Concessions can already be seen at Carmel Partners’ Eighth & Grand apartments, where up to five weeks of free rent and 12 months of free parking are advertised. Prospective tenants can also get a month off rent at the newly opened Hanover Olympic apartments on Olive Street and Sares-Reis Group’s 240-unit Wakaba LA in Little Tokyo.

The future of downtown living, Basham said, rests on new residents being pulled in from other parts of Los Angeles, who can afford the $2,500-and-upwards rents.

A heatmap of rental growth (via Steve Basham of CoStar)

A heatmap of rental growth (credit: Andrew Rybczynski of CoStar)

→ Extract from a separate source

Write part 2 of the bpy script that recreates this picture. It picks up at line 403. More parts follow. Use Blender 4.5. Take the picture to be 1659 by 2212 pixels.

A widening circle of hot spots

Developers are zeroing in on “secondary submarkets” in the county, Basham said, as more renters who are priced out of city centers turn to places like the Valley.

“Areas like Woodland Hills and Northridge have been experiencing some of the highest rent growth, likely a result of affordability issues,” Basham said. “As values nudge upwards Downtown — extending to peripheral areas like Koreatown and Westlake — tenants are being pushed out of metro areas into Long Beach or Antelope Valley.”

A streamlining of entitlements in Glendale makes that a prime spot for development as well, he said.

Antelope Valley saw more than 7 percent rent growth in the first two quarters of this year. Tarzana, where Gelt has been planning developments, saw more than 6 percent growth.